The Belgian port, which has been seeing a surge in ultra large containerships, handled 5 million TEUs during the first half of 2016, weighing 59.8 million metric tons, a year-over-year increase of 4.4 percent and 3.9 percent, respectively.

   The Port of Antwerp’s total cargo throughput for the first half of 2016 rose 3.6 percent from the corresponding period in 2015 to 108.3 million metric tons, driven by increases in container and liquid bulk shipments.
   During the first half of the year, the Belgian port saw a surge in ultra large containerships compared to the first half of 2015.
   Overall, for the first half of 2016, the port handled 5 million TEUs, weighing 59.8 million metric tons, a year-over-year increase of 4.4 percent and 3.9 percent, respectively. In addition to over a dozen intra-North Europe fully cellular container services, the port is frequented by a total of 59 fully cellular container services that extend outside North Europe, according to ocean carrier schedule and capacity database BlueWater Reporting. The port is also called by services that operate with multi-purpose, reefer, open hatch, roll-on/roll-off (ro-ro), ConRo, and pure car/truck carriers.

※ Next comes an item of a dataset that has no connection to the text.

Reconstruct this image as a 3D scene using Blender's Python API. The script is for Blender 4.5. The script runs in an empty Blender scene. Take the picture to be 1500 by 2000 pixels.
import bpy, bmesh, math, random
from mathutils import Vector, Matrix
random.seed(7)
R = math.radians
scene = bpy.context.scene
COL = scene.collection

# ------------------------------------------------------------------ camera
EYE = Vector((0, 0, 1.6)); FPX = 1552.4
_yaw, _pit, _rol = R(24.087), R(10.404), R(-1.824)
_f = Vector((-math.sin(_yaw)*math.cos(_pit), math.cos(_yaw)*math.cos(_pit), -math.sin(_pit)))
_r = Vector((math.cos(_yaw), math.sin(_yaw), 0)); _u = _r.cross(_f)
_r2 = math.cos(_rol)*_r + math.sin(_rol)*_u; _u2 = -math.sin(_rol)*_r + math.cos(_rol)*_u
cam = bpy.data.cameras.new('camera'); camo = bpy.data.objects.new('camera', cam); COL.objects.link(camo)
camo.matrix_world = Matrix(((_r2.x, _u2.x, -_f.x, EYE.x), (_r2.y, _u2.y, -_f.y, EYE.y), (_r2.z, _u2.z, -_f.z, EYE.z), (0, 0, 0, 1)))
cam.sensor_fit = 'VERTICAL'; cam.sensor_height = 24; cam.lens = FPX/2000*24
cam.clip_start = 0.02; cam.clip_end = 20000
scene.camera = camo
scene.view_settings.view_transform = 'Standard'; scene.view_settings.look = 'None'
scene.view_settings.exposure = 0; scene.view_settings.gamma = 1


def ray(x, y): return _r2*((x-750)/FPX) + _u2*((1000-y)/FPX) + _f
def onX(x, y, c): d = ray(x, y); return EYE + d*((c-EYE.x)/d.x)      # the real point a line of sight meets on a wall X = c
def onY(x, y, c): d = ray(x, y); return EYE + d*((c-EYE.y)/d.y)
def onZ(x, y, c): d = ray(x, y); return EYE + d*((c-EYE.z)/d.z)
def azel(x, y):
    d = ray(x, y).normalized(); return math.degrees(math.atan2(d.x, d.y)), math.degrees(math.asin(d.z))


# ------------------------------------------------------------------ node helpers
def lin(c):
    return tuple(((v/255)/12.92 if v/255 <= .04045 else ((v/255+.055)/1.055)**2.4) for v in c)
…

   Meanwhile, liquid bulk volumes for the first half of 2016 jumped 8.4 percent year-over-year to 35.4 million metric tons, driven by an increase in oil derivatives.
   On the flip side, dry bulk volumes, which declined due to lower coal and ore shipments, tumbled 14.7 percent from the first half of 2015 to 6.1 million metric tons.
   In addition, ro-ro volumes reached 2.3 million metric tons, while conventional breakbulk volumes totaled 4.8 million metric tons, a year-over-year drop of 3.7 percent and 1.7 percent, respectively.